SOMATÓRIA
“Aos missionários à quem o arcebispo Dr. Fr. João da Madre de Deus recomendava muito as vias sacras, que enchendo a cidade de cruzes, chamavam do púlpito as pessoas por seus nomes, repreendendo à quem faltava.”
SONETO
Via de perfeição é a sacra via,
Via do Céu, caminho da verdade:
Mas ir ao Céu com tal publicidade,
Mais que à virtude, o boto à hipocrisia.
O ódio é d’alma infame companhia,
A paz deixou-a Deus à cristandade:
Mas arrastar por força, uma vontade,
Em vez de perfeição é tirania.
O dar pregões do púlpito é indecência,
Que de fulano? venha aqui sicrano:
Porque o pecado, o pecador se veja:
É próprio de um Porteiro d’audiência,
E se nisto maldigo, ou mal me engano,
Eu me submeto à Santa Madre Igreja.
(MATOS, G. de. Antologia.
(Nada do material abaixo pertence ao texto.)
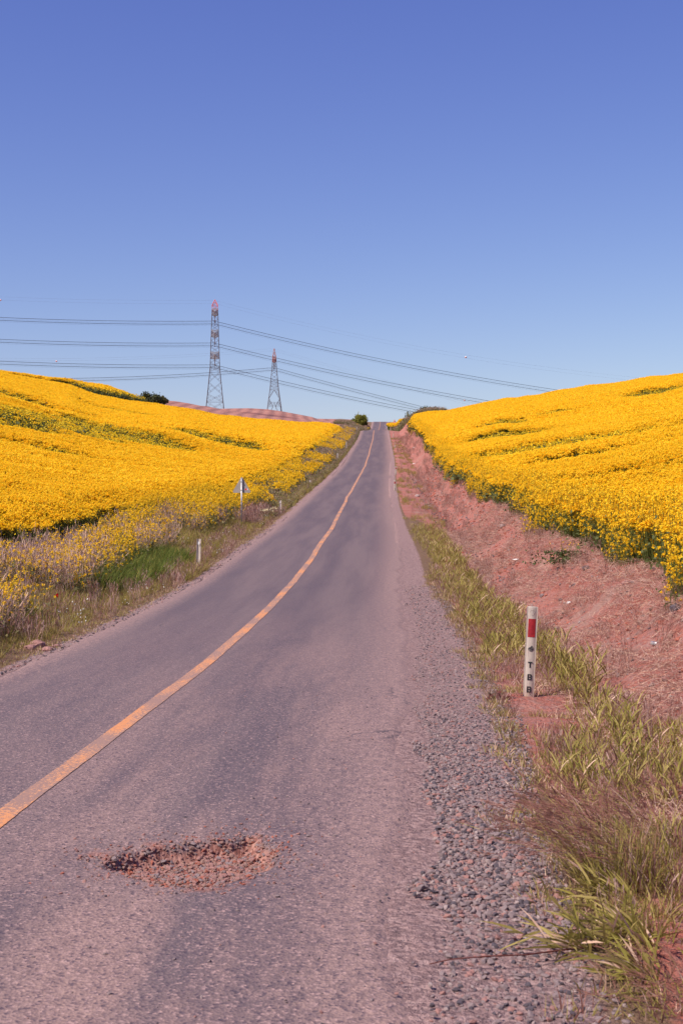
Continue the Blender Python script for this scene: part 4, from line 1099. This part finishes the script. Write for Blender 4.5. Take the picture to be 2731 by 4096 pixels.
def marker_post():
    e = empty('marker_post')
    marker_body(PW_, PHT, PD).build('post_body', M['post'], e, False)
    b = MB(); b.add(*curved(PHT * .665, PHT * .865, -.042, .042, PW_, PD)); b.build('reflector', M['reflector'], e)
    # torn patch near the top
    b = MB(); pts = [(math.cos(t) * .024 * (1 + .2 * math.sin(3 * t)), PHT * .935 + math.sin(t) * .030) for t in np.linspace(0, 6.283, 17)]
    yf = lambda x: -PD * math.cos(x / PW_ * math.pi * .62)
    b.tube([(x, yf(x) - .001, z) for x, z in pts], .0022, 5); b.build('torn_film', M['post'], e, True)
    # emblem: broken concentric rings
    b = MB(); zc = PHT * .54
    for r, th, gaps in ((.0075, .003, []), (.0165, .0026, []), (.0240, .0017, [(1.7, 2.5), (4.9, 5.2)]), (.0310, .0016, [(1.6, 3.0), (4.2, 4.4), (5.6, 5.8), (.8, .95)])):
        tt = np.linspace(0, 6.283, 49)
        for a, c in zip(tt[:-1], tt[1:]):
            if any(g0 < (a + c) / 2 < g1 for g0, g1 in gaps): continue
            P = []
            for t_ in (a, c):
                for q in (-1, 1):
                    x = math.cos(t_) * (r + q * th * .8); z = zc + math.sin(t_) * (r + q * th * .8); P.append((x, yf(x) - .0035, z))
            P2 = [(x, y + .003, z) for x, y, z in P]
            b.add(P + P2, [(0, 2, 3, 1), (4, 5, 7, 6), (0, 1, 5, 4), (2, 6, 7, 3), (0, 4, 6, 2), (1, 3, 7, 5)])
    b.build('emblem', M['black'], e)
    for ch, zf in (('T', .333), ('B', .198), ('B', .064)):
        me = glyph(ch, .068); o = link(bpy.data.objects.new('letter', me), e)
        o.location = (0, -PD - .0012, PHT * zf); o['label'] = 'black letter %s' % ch
    return e
def copy_tree(o, parent=None):
    c = o.copy(); COL.objects.link(c); c.parent = parent
    for ch in list(o.children): copy_tree(ch, c)
    return c
mp0 = marker_post()
RP = [(2111, 2795, 16.8, 1.0, 2.7, 'nearest white marker post with red reflector and black letters, in grass by the gravel'),
      (1579, 1963, None, .70, -1, 'marker post with red reflector, second along the right shoulder from the camera'),
      (1583, 1899, None, .73, 1, 'marker post with red reflector, third along the right shoulder'),
      (1579, 1793, None, .76, 0, 'marker post fourth along the right shoulder, by the red ditch'),
      (1572, 1748, None, .95, 6, 'marker post leaning right, fifth along the right shoulder'),
      (1561, 1724, None, .85, 1, 'farthest marker post, just before the dip of the road')]
for i, (px_, py_, dd, sz, tilt, lb) in enumerate(RP):
    x, y = hit(px_, py_)
    if i == 0: y = 16.45; x = float(pw(px_)) * y
    o = mp0 if i == 0 else copy_tree(mp0)
    if i == 5: y = 293.; x = float(pw(px_)) * y
    o.location = (x, y, float(H(x, y)) - .02); o.rotation_euler = (0, R(tilt), R(-2 if i == 0 else 0)); o.scale = (1.15 if i else 1, 1, sz)
    tag(o, lb, 'marker post', 'marker posts along the right shoulder')
LP = [(792, 41.5, .95, 'white back of the marker post nearest on the left verge, amid grass'), (1122, 73., .95, 'pale post second along the left verge, past the triangular sign'), (1241, 106, .95, 'pale post third along the left verge'),
      (1305, 135, .95, 'pale post fourth along the left verge'), (1348.5, 160, .85, 'faint pale post fifth along the left verge, half hidden by weeds'), (1385, 196, 1.1, 'pale post sixth along the left verge, in dark weeds'), (1426, 286, 1.0, 'farthest pale post on the left, below the round bush')]
pb = None
TOPS = (2155, 2001, 1920, 1867, 1812, 1768, 1707)
for i, (px_, y, h, lb) in enumerate(LP):
    h = max(.4, HC + (2048 - TOPS[i]) / F * y - float(H(float(pw(px_)) * y, y)) + .03)
    if pb is None:
        pe = empty('back_post'); b = marker_body(PW_ + .02, 1.0, PD + .01).build('post_body', M['post'], pe); b.rotation_euler = (0, 0, math.pi)
        c = MB(); c.box((0, -.004, .86), (.05, .004, .09)); c.build('back_reflector', M['signwhite'], pe); pb = pe; o = pe
    else: o = copy_tree(pb)
    x = float(pw(px_)) * y; o.location = (x, y, float(H(x, y)) - .03); o.scale = (.85, 1, h); o.rotation_euler = (0, R([2, -1, -3, -3, 2, -1, 1][i]), 0)
    tag(o, lb, 'marker post', 'pale posts along the left verge')

# ------------------------------------------------------------------ signs
def tri(w, r, n=5):
    """rounded triangle outline centred on x, base at z=0, apex up"""
    h = w * .866; C = [(-w / 2 + r * 1.732, r), (w / 2 - r * 1.732, r), (0, h - 2 * r)]; O = []
    for (cx, cz), a0 in zip(C, (150, 270, 30)):
        for k in range(n + 1):
            t = R(a0 + 120 * k / n); O.append((cx + r * math.cos(t), cz + r * math.sin(t)))
    return O
x = float(pw(967)) * 62.; y = 62.; zb = float(H(x, y)); top = HC + (2048 - 1907) / F * 62 - zb
e = empty('warning_sign', (x, y, zb)); S_ = .84; zt = top - S_ * .866 + .03
b = MB(); b.bar((0, -.045, -.4), (0, -.045, top - .06), .036, 16); b.build('pole', M['galv'], e, True)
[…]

Porto Alegre: L&M Pocket, 2009, p. 78-79)
Vocabulário
- Dar pregões do púlpito: equivale a pregar sermões na tribuna da Igreja, o lugar mais alto, o que representava a aproximação do Deus celestial.
- Que de fulano: equivale a “Cadê fulano?”
- boto: verbo “botar”, atribuir (primeira pessoa, singular, no presente do indicativo).
- infame: desonrada.
Assinale o que for correto.
01) A crítica de cunho moral em relação ao comportamento dos missionários é evidente. Para o eu lírico, o pecado não consiste em se ausentar da via sacra, e sim em constranger, publicamente, a pessoa ausente.
02) A hipocrisia, a tirania e a indecência como defeitos morais nos missionários explica a razão pela qual o poeta ignorou o clero e seus hábitos. A falsidade do clero fez que ele se afastasse da Igreja, que raramente aparece em sua produção.
04) “Mas ir ao Céu com tal publicidade” (terceiro verso da primeira estrofe) é uma ironia. O acesso ao paraíso cristão se dá por meio da prática da virtude, que não visa a ser exibida publicamente.
08) O eu lírico exalta os missionários que promoviam as vias sacras quando os chama de “Porteiro d’audiência”. Nesse caso, os religiosos são comparados a São Pedro, o santo que, popularmente, é conhecido como Porteiro do Céu.
16) A censura moral no poema refere-se aos padres que não cumpriam a contento a sua função. A presença do elemento sagrado e religioso era tão forte na produção poética de Gregório de Matos que essa vertente da sua lírica ficou conhecida como “poesia sacra”.